Questa potrebbe essere la volta buona per la creazione di una rete unica attraverso l'integrazione dell'infrastruttura di Tim con quella di Open Fiber, la joint venture di Enel e Cassa Depositi & Prestiti (azionista anche di Tim con il 4,9% del capitale). Sempre che la governance di Tim si stabilizzi e decida di seguire questa direzione.
«Tim si deve sedere attorno a un tavolo con Open Fiber, cosa che stanno facendo finalmente. Sono tre anni che diciamo questa cosa», ha detto ieri l'amministratore delegato di Enel Francesco Starace, all'indomani dell'apertura del numero uno di Tim, Luigi Gubitosi. Fino a dicembre, Starace definiva invece «fantascienza» l'idea di una rete unica. Piano sponsorizzato dal governo sia per mettere al riparo da mani straniere una infrastruttura strategica come la rete sia per evitare costose duplicazioni.
«L'ipotesi di rete unica Open Fiber-Tim, dal punto di vista logico e teorico, ha oggettivamente dei vantaggi ma, per dare un giudizio definitivo, bisogna vedere come, a che costi e in che termini e con quale coinvolgimento di una o dell'altra società» ha dichiarato Angelo Marcello Cardan, presidente dell'Agcom.
«Siamo pronti ad aprire un tavolo con Open Fiber con l'obiettivo di esplorare possibili sinergie che possono andare da accordi commerciali, co-investimenti, sino anche ad una possibile combinazione complessiva delle due infrastrutture», aveva rilanciato solo pochi giorni fa Gubitosi, in attesa della presentazione del piano industriale fissata per il 21 febbraio, per poi rinviare a un secondo momento il tema del controllo della rete.
Un cambio di rotta netto rispetto alla gestione Vivendi, primo socio di Tim con il 23,9% ma che la scorsa estate è stato scalzato dal controllo del cda per mano del fondo Usa Elliott.

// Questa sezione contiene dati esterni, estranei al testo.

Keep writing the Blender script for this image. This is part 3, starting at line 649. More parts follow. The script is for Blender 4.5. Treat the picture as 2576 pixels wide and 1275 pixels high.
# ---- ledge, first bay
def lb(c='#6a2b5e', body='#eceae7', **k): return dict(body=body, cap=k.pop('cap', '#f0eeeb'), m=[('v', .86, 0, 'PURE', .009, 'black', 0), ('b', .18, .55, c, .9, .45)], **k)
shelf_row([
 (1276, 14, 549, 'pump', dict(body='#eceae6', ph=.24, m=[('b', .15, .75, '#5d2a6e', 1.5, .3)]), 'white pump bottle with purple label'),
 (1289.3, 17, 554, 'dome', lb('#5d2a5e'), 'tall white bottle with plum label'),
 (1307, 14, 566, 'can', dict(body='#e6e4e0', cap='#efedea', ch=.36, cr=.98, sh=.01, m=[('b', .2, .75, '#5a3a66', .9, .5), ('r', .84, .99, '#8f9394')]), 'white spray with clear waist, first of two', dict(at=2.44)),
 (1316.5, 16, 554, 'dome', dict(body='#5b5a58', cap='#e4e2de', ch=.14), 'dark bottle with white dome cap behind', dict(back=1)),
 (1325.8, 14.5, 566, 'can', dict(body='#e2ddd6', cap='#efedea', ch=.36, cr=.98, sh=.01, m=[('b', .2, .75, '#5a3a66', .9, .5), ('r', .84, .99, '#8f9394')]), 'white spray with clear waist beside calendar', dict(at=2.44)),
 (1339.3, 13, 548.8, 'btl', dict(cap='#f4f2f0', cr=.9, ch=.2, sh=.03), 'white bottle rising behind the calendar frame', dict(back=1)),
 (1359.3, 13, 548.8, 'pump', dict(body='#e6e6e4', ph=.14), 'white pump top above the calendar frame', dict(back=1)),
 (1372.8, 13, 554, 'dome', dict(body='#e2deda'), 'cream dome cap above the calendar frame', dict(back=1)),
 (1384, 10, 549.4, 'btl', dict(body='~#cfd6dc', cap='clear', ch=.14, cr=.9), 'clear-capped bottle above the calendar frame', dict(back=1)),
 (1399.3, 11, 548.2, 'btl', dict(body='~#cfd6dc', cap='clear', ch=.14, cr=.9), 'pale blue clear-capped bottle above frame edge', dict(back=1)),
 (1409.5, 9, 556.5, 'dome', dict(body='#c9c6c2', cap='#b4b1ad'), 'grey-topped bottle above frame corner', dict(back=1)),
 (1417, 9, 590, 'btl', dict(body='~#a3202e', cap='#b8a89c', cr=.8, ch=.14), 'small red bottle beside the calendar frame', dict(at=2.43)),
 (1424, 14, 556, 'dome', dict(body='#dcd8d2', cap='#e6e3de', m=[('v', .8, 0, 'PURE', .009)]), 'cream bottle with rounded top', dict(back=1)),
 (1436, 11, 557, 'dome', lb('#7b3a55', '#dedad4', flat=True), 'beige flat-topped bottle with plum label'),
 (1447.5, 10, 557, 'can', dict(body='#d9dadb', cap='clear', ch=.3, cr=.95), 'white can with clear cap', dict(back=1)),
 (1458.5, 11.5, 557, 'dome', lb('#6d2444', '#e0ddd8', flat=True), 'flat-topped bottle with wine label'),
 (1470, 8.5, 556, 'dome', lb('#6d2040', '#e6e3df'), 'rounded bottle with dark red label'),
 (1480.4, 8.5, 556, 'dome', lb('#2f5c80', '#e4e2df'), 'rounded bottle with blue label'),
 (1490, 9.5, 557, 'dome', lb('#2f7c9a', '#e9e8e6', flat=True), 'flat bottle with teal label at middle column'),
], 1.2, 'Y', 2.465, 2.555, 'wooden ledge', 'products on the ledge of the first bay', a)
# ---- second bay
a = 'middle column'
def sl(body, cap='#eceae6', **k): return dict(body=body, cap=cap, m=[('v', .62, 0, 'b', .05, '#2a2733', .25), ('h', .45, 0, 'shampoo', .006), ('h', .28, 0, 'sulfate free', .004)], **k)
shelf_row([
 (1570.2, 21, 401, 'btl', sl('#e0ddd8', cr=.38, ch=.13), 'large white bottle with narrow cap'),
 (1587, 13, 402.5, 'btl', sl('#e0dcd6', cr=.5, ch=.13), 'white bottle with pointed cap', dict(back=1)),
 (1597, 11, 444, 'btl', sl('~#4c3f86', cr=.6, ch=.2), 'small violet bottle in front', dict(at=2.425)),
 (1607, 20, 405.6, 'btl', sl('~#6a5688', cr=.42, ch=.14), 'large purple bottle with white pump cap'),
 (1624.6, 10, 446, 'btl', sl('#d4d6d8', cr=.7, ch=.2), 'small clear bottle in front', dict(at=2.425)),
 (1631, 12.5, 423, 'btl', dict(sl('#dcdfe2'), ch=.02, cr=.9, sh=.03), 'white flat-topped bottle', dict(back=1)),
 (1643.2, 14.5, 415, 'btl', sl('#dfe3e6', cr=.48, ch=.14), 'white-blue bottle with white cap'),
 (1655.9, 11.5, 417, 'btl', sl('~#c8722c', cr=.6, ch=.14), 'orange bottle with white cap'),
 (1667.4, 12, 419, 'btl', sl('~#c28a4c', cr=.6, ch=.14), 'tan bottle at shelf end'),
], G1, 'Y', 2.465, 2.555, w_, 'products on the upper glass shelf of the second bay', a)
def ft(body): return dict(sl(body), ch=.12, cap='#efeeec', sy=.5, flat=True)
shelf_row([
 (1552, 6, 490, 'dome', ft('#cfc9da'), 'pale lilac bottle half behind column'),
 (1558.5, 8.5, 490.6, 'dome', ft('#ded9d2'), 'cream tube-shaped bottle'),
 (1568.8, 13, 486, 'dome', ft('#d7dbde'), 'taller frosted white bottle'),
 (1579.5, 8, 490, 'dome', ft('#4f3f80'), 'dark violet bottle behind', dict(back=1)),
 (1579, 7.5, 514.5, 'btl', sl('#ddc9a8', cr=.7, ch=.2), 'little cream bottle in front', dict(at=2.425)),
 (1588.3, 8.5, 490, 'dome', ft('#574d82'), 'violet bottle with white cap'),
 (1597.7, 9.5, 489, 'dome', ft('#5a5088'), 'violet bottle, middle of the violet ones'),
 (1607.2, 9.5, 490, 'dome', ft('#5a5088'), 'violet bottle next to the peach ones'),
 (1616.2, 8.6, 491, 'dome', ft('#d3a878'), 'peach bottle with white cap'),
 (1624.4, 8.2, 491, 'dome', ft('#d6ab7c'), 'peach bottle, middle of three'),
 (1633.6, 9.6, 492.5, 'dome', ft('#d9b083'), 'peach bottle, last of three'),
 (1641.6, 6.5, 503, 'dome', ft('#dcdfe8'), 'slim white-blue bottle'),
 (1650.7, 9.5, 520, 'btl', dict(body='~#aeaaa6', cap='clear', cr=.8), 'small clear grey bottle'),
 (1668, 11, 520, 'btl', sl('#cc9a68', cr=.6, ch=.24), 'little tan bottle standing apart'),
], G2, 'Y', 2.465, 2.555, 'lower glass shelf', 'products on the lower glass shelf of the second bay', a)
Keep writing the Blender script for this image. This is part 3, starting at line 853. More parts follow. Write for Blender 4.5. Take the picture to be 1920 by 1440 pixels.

Il gruppo francese propende infatti per una separazione solo societaria della rete in rame (le stime si attestano su una valorizzazione tra i 7 e i 12 miliardi, mente per la rete in fibra di Open Fiber si parla di 4 miliardi). Un'ipotesi quest'ultima su cui l'Agcom ha espresso un parere negativo, pur rinviando il verdetto definitivo.
«Gubitosi deve prima fare una serie di passi all'interno della sua azienda, per sapere prima se resta amministratore delegato, poi se all'interno dell'azienda si vuole separare la rete e poi se si vuole unire con Open Fiber» ha poi precisato Starace, sottolineando come «accordi commerciali» siano possibili, così come forme di coinvestimento su alcuni tratti.
Ancora una volta, si prepara però la guerra per il controllo di Tim. A meno di un anno dal ribaltone ad opera dell'alleanza tra Cdp ed Elliott, Vivendi combatterà per ottenere la rivincita sul campo con l'assemblea del 29 marzo, in cui sarà discussa la revoca di cinque consiglieri dei dieci espressi dall'azionista americano (tra cui il presidente Fulvio Conti). «Siamo azionisti di Telecom Italia per sempre, per l'eternità», ha puntualizzato in italiano l'ad di Vivendi Arnaud de Puyfontaine, in una intervista a Le Figaro.
De Puyfontaine ha quindi ribadito come il titolo Tim abbia perso il 45% in Borsa dall'insediamento del nuovo vertice. Il fondo di Paul Singer nel frattempo ha affilato le armi salendo dall'8,8% al 9,4% del capitale di Tim, una mossa che ha contribuito ad abbassare il prezzo di carico dei titoli a 0,52 euro.